In a statement the DUP leader Jeffrey Donaldson reaffirmed the party's position on the Northern Ireland protocol, saying it was "well known".

“The protocol is not supported by unionists and it needs to be replaced with arrangements that respect NI’s place in the UK,” he said.

A senior DUP source was cautious and said the party would wait to see the detail of any legislation but given that no unionist MLA in the last Assembly supported the protocol, they viewed it as recognition by the UK government that it needed to find a solution to the protocol and it was time Brussels and Dublin similarly recognised the protocol was undermining stability in Northern Ireland.

Patience running out

Unionists are opposed to the Northern Ireland protocol – the part of the Brexit withdrawal agreement which avoided a hard Border on the island of Ireland by placing a customs and regulatory border in the Irish Sea – because they argue it has caused economic harm and undermined its constitutional position as an integral part of the UK.

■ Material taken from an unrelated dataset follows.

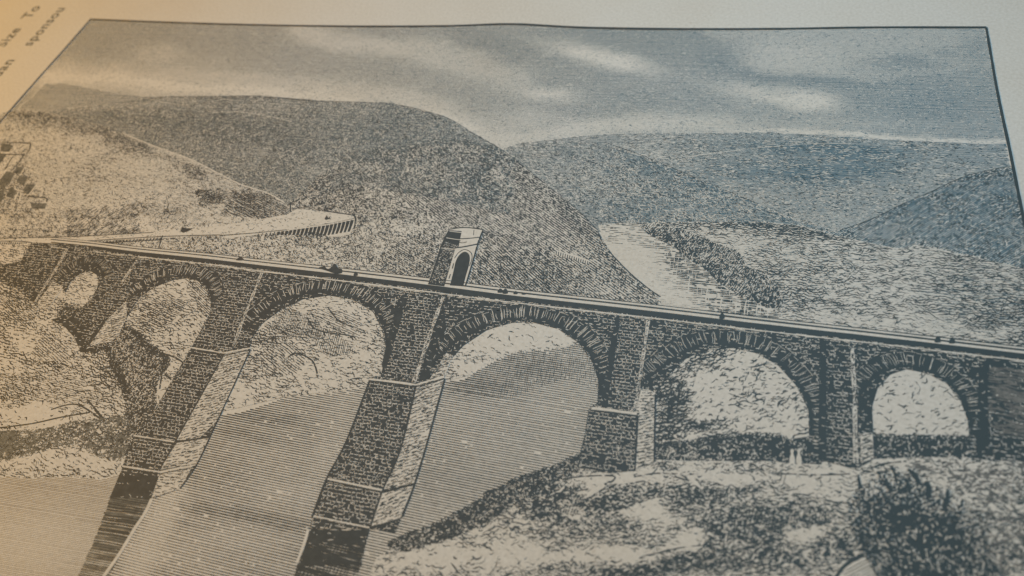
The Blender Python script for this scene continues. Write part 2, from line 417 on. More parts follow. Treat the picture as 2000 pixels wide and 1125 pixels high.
F1 = ext([(1560, 455), (1640, 450), (1700, 429), (1760, 400), (1820, 374), (1880, 346), (1945, 330), (1978, 325), (1997, 420), (2015, 500), (2020, 530), (1960, 517), (1900, 502), (1850, 490), (1790, 480), (1740, 490), (1650, 485), (1560, 470)])
t_f = Tone(.72, [('b', 1760, 440, 60, 25, 0, .62), ('b', 1950, 390, 40, 40, 0, .78), ('b', 1620, 470, 60, 14, 0, .66), ('b', 1800, 480, 60, 14, 10, .55)], .14)
pr = Print(5); pr.patch(F1, PAPER)
pr.hatch(F1, lambda mm: t_f(mm) * 1.1, dirpx((1800, 470), (1960, 370)), .52, .8, wob=.05, mt=PALE, fine=.25, jit=.05)
pr.flecks(F1, Tone(.30, [('l', [(1640, 450), (1760, 400), (1880, 346), (1978, 325)], 20, .42)], .3), .8, .2, 35, 40, 40, INK, tmax=.6, clump=.5)
pr.flecks(F1, Tone(.07), .7, .16, 30, 30, 30, PAPER, dz=1.1, tmax=.3, clump=1)
pr.line([(1640, 450), (1700, 429), (1760, 400), (1820, 374), (1880, 346), (1945, 330), (1978, 325)], .14, INK, wob=.6)
pr.build('printed_hill', page, 'dark hill at the right edge')

# ---- fields on the right bank
J1 = ext([(1180, 437), (1300, 434), (1500, 434), (1560, 440), (1640, 462), (1750, 485), (1800, 480), (1880, 497), (1960, 515), (2040, 535), (2060, 700), (2000, 700), (1500, 640), (1400, 630), (1380, 520), (1240, 450)])
t_j = Tone(.47, [('b', 1450, 440, 220, 10, 2, .62), ('b', 1640, 465, 120, 15, 3, .66), ('b', 1480, 480, 130, 22, 5, .34), ('b', 1580, 510, 140, 20, 4, .36),
                 ('b', 1900, 560, 120, 50, 4, .44), ('b', 1700, 560, 120, 30, 4, .42), ('b', 1650, 625, 130, 14, 6, .20), ('b', 1880, 640, 100, 12, 6, .26), ('b', 1570, 590, 60, 30, 0, .5), ('b', 1960, 600, 80, 40, 5, .5)], .25)
pr = Print(6); pr.patch(J1, PAPER)
pr.hatch(J1, Tone(.06, [('b', 1450, 440, 260, 12, 2, .5), ('b', 1640, 465, 120, 15, 3, .6), ('b', 1930, 570, 130, 70, 4, .36)], .3), dirpx((1550, 560), (1900, 590)), .62, .8, wob=.22, wsc=.3, brk=.75, fine=.7)
pr.scrawl(J1, t_j, dirpx((1550, 560), (1900, 590)), .8, wob=.4, wsc=.35)
pr.flecks(J1, Tone(.12), 1.4, .22, dirpx((1550, 560), (1900, 590)), 22, 30, INK, k=6, tmax=.4, clump=.8)
pr.hatch(J1, Tone(.10, [('b', 1930, 580, 130, 70, 4, .3), ('b', 1700, 500, 200, 20, 4, .22)], .4), dirpx((1550, 560), (1900, 590)), .6, .8, wob=.15, mt=PALE, brk=.4)
pr.build('printed_field', page, 'flat fields in short wavy lines beside the river')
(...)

Stephen Kelly from Manufacturing NI told The Irish Times his understanding was that drafting of the legislation was "significantly advanced" but the response to it from business would depend on what it contained.

“At the moment we have unilateral extensions to the grace periods, if the UK legislation is about making them permanent then we would find that hard to argue with,” he said.

“I don’t think anybody in business in Northern Ireland would believe that applying the full rigours of EU customs and SPS laws on trade between Great Britain and Northern Ireland is possible or feasible, so our preference would quite clearly be that people would come to compromise and agreement.

“It appears the UK government’s patience in trying to get there is running out and they want to try and move the process forward significantly for domestic and Northern Ireland political reasons.

“If it’s putting in permanence to those grace periods then it would be hard to argue with for us, but if it goes further than that and it’s something that jeopardises the one unique advantage that Northern Ireland has had in its 101-year history then that would be problematic to us,” he said.